Each line that holds the word "objects" should be returned.

*Entries shown:*
****************************************

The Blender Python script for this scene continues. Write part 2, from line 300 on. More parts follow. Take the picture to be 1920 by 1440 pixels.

****************************************

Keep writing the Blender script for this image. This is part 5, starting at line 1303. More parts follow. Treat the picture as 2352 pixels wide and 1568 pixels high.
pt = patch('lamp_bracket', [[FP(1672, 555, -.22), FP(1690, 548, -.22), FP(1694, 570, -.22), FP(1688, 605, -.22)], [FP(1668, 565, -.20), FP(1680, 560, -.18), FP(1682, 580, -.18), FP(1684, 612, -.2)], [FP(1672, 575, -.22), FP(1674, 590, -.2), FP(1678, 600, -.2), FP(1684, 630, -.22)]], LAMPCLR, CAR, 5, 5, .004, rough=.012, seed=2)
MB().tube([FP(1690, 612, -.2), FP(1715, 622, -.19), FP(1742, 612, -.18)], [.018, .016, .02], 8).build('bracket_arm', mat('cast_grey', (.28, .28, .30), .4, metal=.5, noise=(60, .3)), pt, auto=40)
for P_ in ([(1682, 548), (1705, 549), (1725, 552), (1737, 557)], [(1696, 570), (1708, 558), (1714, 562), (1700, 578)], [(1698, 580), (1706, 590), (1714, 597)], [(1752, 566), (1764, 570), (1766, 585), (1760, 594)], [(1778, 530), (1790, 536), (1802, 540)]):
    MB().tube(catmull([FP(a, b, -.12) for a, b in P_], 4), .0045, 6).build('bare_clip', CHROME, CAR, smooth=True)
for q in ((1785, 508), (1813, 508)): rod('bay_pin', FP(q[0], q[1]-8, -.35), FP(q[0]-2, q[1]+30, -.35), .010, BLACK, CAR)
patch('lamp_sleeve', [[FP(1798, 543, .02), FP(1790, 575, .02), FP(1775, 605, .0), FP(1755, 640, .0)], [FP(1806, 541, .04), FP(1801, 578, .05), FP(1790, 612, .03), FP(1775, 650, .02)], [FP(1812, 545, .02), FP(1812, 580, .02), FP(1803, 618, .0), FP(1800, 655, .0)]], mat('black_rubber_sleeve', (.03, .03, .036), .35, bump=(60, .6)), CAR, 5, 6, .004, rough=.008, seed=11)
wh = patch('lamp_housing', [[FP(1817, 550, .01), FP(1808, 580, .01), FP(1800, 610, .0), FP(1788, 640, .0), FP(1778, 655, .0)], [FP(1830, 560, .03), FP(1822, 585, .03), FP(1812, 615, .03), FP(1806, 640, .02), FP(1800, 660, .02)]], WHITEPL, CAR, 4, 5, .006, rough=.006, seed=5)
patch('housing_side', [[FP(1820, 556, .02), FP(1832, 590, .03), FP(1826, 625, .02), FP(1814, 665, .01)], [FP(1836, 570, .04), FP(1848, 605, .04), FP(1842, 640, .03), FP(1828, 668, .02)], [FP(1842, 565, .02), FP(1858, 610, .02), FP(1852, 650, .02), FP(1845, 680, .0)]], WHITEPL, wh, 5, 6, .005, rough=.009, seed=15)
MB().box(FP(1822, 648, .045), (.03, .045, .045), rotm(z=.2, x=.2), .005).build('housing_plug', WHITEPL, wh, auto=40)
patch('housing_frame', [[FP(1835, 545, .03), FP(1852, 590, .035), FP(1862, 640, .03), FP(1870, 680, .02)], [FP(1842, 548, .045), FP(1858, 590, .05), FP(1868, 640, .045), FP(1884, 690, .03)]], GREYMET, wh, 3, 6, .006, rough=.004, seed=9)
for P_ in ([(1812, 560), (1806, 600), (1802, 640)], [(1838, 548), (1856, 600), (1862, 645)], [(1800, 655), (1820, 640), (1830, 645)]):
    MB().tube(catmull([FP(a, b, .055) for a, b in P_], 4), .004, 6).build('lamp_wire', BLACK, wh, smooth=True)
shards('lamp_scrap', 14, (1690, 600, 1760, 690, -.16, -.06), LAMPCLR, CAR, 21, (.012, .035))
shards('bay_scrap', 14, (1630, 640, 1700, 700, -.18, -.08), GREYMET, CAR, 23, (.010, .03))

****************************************

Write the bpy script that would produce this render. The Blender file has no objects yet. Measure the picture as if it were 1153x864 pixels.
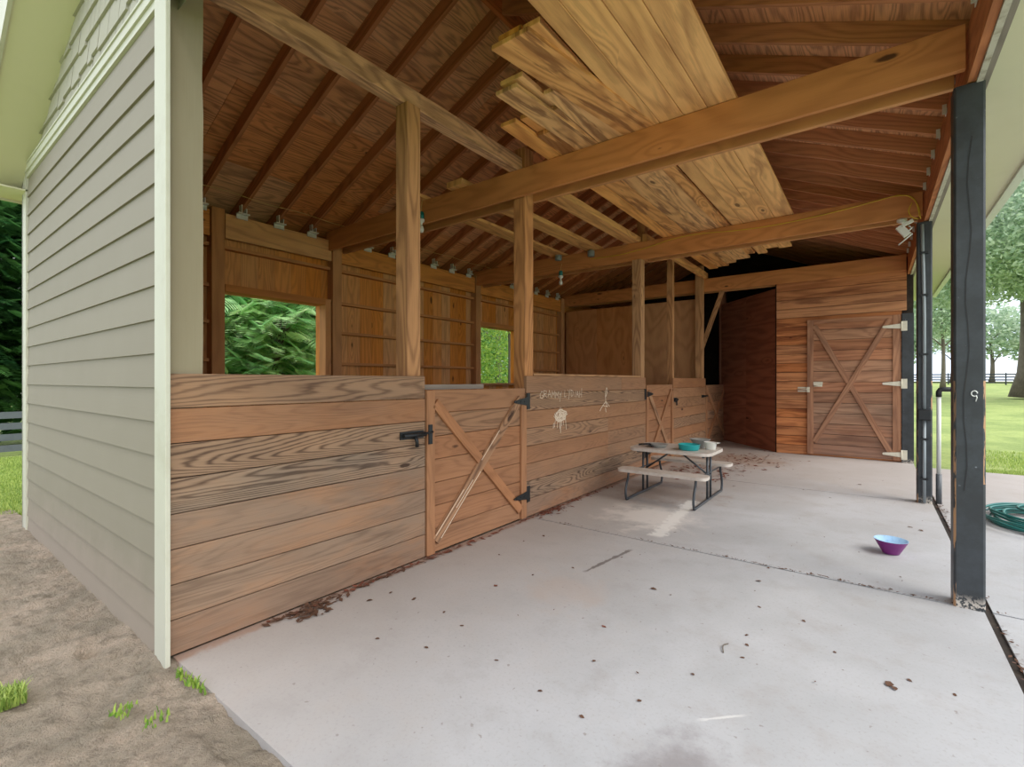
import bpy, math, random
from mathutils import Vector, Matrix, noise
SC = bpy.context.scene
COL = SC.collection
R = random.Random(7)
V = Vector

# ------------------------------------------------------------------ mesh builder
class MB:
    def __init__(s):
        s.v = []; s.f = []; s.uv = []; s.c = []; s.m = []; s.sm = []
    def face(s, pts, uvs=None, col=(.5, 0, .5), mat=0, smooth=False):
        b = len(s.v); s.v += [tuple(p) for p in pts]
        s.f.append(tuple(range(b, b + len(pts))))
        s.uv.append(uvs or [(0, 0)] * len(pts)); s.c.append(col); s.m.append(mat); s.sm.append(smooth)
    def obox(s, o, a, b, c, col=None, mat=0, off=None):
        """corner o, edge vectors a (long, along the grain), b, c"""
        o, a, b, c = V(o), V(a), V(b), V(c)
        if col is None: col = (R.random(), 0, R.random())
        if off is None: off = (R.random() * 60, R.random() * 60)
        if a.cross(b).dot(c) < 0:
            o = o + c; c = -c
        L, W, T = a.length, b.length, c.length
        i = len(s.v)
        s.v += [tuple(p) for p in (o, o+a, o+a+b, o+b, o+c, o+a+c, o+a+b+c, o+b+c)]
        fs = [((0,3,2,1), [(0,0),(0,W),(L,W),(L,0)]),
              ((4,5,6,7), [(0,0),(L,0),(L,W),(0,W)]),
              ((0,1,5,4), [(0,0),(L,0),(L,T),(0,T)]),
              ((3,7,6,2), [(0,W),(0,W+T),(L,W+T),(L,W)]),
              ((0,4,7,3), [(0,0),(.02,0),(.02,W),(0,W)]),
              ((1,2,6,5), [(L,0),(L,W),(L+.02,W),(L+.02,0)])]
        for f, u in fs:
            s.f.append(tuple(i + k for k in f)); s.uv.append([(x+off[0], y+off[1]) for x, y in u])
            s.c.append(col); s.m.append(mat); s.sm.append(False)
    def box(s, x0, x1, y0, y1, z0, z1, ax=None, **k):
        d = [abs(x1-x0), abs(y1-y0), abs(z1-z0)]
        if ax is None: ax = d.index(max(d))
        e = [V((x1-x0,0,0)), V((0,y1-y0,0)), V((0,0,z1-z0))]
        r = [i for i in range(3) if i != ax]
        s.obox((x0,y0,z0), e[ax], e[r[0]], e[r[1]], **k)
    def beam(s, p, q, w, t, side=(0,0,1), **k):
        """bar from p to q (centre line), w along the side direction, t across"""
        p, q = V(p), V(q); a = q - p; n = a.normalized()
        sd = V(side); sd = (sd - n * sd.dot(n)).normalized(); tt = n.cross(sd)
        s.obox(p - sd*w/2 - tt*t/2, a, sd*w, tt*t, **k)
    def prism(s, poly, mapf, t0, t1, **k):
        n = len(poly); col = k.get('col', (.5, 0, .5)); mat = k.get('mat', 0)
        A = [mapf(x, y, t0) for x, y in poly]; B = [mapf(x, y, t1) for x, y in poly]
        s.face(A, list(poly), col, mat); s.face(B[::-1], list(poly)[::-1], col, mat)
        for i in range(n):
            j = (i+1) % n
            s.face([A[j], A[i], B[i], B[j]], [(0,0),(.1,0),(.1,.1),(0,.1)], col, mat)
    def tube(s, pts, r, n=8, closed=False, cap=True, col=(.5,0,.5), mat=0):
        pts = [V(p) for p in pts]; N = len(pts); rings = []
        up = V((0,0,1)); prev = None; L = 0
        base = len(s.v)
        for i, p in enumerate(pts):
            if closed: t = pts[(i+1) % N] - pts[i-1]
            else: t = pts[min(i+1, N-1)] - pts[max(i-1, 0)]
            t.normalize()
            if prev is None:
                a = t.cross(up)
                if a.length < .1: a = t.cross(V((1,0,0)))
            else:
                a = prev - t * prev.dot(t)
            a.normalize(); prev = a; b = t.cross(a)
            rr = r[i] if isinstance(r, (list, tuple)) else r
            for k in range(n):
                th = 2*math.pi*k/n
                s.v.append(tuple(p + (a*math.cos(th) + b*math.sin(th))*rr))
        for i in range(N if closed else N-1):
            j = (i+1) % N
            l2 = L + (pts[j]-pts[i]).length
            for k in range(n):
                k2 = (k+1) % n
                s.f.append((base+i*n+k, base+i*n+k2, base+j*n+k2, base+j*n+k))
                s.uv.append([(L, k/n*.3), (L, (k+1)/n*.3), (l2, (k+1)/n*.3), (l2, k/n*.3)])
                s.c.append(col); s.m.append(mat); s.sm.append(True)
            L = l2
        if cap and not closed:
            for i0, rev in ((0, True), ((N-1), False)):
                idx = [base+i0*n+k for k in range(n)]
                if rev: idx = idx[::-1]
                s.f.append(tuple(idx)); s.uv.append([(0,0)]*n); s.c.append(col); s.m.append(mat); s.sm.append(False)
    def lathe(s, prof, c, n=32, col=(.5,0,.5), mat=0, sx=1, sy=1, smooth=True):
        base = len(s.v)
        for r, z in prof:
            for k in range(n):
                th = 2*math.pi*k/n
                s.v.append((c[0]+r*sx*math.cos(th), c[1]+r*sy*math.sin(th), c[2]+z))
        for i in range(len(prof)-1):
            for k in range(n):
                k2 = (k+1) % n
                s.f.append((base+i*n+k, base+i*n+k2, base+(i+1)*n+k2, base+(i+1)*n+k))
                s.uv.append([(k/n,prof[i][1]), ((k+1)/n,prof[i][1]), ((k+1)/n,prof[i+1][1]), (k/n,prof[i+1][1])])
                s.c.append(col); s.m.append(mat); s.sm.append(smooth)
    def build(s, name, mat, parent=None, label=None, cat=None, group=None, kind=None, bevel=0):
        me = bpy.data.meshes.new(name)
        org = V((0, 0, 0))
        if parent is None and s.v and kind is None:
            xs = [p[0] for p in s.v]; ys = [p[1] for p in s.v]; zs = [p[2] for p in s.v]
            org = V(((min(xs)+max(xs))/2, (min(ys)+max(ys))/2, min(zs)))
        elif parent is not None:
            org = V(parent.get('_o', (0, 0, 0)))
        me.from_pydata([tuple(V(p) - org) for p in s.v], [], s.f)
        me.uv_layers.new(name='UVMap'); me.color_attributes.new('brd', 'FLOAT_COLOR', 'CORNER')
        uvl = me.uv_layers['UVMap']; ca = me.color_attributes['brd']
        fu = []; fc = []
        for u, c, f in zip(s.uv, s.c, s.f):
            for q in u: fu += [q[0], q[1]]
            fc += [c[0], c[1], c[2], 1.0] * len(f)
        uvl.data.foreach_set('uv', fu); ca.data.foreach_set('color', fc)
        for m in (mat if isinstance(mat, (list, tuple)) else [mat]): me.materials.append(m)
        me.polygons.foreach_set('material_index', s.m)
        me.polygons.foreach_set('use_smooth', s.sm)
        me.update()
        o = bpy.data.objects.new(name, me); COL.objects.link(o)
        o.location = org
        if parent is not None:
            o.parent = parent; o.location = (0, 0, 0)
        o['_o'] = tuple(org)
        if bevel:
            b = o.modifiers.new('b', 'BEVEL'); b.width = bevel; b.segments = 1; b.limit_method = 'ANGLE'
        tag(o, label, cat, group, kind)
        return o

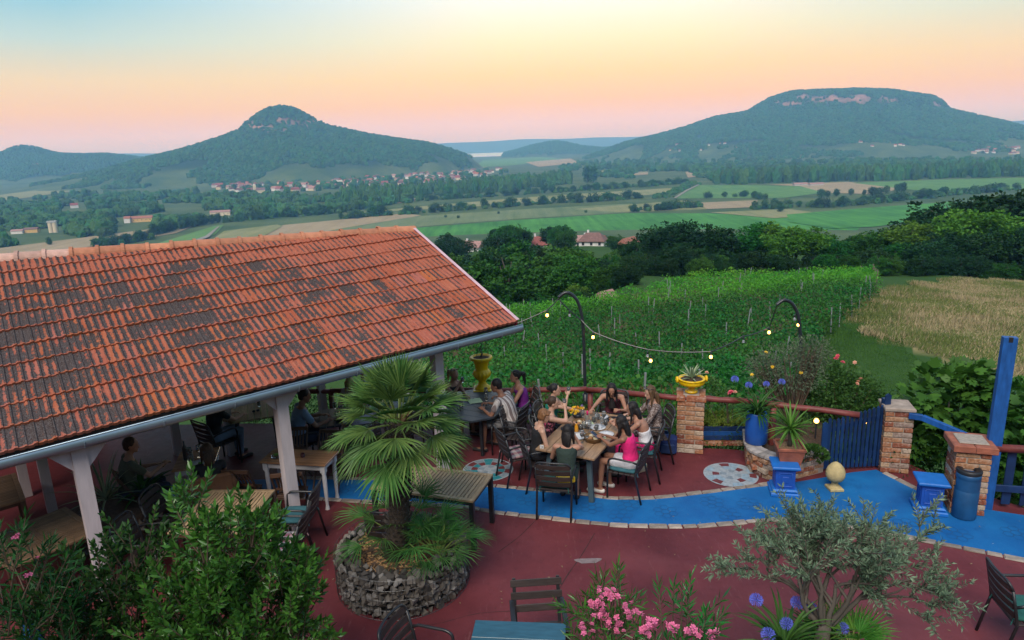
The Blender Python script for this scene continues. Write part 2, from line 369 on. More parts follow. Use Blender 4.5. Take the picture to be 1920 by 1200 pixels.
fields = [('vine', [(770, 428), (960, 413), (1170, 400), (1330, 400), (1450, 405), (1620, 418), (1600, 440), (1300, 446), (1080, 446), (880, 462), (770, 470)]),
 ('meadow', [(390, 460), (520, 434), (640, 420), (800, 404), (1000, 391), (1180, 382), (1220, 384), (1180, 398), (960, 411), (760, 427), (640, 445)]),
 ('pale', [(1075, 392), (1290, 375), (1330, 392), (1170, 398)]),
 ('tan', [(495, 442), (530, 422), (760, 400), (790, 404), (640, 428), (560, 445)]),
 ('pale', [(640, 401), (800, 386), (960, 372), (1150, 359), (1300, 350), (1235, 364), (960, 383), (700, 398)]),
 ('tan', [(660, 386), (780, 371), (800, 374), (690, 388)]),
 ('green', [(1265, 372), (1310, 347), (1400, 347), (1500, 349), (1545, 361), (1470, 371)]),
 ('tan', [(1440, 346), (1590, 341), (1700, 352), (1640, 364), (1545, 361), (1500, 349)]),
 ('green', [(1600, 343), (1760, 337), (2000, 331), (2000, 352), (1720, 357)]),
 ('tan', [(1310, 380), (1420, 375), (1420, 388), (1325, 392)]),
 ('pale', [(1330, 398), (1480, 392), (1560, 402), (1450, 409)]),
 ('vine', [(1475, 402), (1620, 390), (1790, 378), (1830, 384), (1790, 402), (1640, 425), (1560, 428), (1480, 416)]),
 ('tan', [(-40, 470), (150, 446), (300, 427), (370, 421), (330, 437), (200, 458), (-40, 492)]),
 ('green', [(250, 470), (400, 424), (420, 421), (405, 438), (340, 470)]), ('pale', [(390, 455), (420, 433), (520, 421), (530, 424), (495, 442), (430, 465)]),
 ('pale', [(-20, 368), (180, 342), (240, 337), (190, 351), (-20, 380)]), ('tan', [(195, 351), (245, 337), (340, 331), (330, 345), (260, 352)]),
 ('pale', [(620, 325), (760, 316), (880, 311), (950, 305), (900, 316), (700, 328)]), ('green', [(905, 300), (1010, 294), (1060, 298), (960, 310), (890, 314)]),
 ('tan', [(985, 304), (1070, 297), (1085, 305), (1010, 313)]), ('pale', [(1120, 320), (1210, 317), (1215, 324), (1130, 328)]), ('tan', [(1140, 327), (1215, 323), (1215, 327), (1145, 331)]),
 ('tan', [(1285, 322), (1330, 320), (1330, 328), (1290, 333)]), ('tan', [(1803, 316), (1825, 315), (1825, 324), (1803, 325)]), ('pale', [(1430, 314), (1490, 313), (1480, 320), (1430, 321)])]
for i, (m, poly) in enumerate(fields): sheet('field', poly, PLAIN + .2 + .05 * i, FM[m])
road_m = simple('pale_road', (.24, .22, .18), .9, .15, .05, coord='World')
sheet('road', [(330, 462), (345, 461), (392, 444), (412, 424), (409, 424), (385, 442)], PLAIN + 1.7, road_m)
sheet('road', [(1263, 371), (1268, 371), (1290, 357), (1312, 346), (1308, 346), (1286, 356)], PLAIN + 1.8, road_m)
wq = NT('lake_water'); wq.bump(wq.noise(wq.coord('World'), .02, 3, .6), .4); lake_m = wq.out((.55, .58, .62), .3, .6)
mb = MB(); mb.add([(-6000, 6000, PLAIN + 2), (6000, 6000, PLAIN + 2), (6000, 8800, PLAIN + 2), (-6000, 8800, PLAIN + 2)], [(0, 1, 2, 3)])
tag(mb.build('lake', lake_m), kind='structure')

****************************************

*Exercise answer:*
Write the bpy script that would produce this render. The Blender file has no objects yet. Measure the picture as if it were 1153x864 pixels.
        o = bpy.data.objects.new(name, me); COL.objects.link(o)